▶ _Task prompt_
Word for word, restate the lines from the start of the data below through the line containing "return t * t * (3 - 2 * t)".

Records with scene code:

##########

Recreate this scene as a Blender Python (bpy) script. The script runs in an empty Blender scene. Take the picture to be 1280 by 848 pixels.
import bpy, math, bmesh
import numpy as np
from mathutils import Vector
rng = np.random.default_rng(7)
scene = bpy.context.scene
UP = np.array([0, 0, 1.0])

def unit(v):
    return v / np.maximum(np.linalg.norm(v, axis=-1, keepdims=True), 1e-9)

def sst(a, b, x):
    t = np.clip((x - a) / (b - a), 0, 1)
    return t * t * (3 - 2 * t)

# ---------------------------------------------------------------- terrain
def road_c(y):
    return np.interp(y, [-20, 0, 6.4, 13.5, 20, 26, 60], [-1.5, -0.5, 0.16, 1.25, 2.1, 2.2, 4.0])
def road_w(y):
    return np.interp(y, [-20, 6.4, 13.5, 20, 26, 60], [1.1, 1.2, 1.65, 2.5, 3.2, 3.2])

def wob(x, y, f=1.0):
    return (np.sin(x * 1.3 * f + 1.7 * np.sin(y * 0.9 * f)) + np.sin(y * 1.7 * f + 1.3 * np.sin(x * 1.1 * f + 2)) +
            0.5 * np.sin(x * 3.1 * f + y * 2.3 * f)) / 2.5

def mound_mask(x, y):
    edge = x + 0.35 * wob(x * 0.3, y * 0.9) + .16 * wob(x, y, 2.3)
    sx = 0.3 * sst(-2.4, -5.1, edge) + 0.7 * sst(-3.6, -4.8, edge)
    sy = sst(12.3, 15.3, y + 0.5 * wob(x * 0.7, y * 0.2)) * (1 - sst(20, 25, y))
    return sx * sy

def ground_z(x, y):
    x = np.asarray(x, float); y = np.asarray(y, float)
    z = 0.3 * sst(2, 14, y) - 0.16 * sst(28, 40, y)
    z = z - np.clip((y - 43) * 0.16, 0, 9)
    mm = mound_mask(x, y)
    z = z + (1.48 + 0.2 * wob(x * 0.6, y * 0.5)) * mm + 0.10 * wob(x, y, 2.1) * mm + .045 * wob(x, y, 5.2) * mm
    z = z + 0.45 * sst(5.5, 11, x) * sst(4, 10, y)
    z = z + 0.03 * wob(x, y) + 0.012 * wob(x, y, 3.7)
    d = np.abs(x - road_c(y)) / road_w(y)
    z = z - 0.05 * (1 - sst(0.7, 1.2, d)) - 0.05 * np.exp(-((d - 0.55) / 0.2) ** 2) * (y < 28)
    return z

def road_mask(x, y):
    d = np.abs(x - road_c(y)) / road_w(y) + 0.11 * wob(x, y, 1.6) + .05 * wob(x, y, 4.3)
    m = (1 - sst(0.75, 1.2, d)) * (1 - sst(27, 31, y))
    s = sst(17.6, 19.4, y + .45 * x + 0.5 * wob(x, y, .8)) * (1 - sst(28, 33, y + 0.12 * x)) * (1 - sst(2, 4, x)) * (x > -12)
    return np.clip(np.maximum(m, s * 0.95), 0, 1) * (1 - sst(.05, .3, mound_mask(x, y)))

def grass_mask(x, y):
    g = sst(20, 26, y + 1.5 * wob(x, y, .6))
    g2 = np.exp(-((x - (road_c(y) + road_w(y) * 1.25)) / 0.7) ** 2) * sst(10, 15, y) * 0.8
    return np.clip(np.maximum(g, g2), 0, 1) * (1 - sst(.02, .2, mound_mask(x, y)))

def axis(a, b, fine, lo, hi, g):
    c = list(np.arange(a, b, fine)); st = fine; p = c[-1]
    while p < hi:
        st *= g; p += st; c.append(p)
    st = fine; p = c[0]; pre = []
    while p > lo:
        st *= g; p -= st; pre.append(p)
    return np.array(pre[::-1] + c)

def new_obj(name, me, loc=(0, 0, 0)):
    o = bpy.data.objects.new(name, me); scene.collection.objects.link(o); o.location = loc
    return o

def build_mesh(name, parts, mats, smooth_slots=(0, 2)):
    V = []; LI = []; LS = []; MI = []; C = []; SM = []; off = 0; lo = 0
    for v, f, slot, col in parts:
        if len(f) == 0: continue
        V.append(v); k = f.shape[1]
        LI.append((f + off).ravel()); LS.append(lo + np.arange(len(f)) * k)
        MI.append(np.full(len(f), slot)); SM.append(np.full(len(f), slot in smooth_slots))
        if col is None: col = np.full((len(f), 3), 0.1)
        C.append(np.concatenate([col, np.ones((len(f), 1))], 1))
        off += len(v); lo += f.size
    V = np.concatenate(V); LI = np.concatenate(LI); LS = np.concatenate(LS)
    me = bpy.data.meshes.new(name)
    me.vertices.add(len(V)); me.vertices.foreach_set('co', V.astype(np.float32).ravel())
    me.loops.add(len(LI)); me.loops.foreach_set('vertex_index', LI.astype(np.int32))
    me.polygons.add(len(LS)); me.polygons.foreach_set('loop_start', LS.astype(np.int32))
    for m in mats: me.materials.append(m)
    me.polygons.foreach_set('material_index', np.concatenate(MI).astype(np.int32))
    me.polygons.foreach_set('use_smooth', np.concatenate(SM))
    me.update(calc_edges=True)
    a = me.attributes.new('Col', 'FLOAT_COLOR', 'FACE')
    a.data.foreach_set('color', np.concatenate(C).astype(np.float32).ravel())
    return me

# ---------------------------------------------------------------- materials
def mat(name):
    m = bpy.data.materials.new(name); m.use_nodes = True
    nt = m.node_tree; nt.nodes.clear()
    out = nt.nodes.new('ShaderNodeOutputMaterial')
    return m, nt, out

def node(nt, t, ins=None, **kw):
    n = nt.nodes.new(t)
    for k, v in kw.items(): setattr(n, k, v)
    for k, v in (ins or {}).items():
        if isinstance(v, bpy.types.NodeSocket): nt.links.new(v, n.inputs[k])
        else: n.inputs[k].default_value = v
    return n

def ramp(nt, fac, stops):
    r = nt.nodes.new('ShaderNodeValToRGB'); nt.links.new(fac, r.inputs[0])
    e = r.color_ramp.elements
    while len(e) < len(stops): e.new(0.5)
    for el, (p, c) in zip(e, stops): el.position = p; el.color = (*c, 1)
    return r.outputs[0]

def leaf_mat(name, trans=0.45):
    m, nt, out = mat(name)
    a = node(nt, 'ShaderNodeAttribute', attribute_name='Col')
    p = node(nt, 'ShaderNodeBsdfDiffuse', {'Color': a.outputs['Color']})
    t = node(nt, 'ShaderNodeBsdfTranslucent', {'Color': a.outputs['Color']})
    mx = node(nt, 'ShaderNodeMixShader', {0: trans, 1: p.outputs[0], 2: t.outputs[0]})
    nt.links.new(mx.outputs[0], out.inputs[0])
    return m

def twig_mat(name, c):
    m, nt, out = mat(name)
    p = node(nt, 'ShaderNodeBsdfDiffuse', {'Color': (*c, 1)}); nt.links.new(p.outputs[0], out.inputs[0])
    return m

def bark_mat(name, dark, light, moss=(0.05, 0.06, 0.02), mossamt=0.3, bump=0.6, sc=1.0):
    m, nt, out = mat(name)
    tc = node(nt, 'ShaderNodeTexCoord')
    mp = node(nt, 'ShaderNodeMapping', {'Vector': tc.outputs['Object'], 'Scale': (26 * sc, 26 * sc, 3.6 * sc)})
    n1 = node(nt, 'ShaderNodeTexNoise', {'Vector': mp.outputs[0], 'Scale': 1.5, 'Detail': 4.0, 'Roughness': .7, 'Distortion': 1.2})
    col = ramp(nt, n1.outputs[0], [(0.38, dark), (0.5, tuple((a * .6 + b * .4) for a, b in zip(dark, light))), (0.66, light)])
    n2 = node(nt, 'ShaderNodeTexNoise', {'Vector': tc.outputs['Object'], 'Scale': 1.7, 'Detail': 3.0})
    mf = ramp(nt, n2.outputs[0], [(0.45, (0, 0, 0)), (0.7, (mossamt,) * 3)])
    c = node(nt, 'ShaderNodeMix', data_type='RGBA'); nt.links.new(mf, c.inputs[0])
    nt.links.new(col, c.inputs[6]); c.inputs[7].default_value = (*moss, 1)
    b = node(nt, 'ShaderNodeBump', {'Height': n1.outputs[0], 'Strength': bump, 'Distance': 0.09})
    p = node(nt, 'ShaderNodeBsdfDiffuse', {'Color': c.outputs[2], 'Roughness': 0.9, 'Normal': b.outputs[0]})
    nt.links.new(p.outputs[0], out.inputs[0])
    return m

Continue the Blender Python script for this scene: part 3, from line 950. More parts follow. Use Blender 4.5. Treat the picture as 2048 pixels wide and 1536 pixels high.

##########

▶ _Solution for this problem_
Recreate this scene as a Blender Python (bpy) script. The script runs in an empty Blender scene. Take the picture to be 1280 by 848 pixels.
import bpy, math, bmesh
import numpy as np
from mathutils import Vector
rng = np.random.default_rng(7)
scene = bpy.context.scene
UP = np.array([0, 0, 1.0])

def unit(v):
    return v / np.maximum(np.linalg.norm(v, axis=-1, keepdims=True), 1e-9)

def sst(a, b, x):
    t = np.clip((x - a) / (b - a), 0, 1)
    return t * t * (3 - 2 * t)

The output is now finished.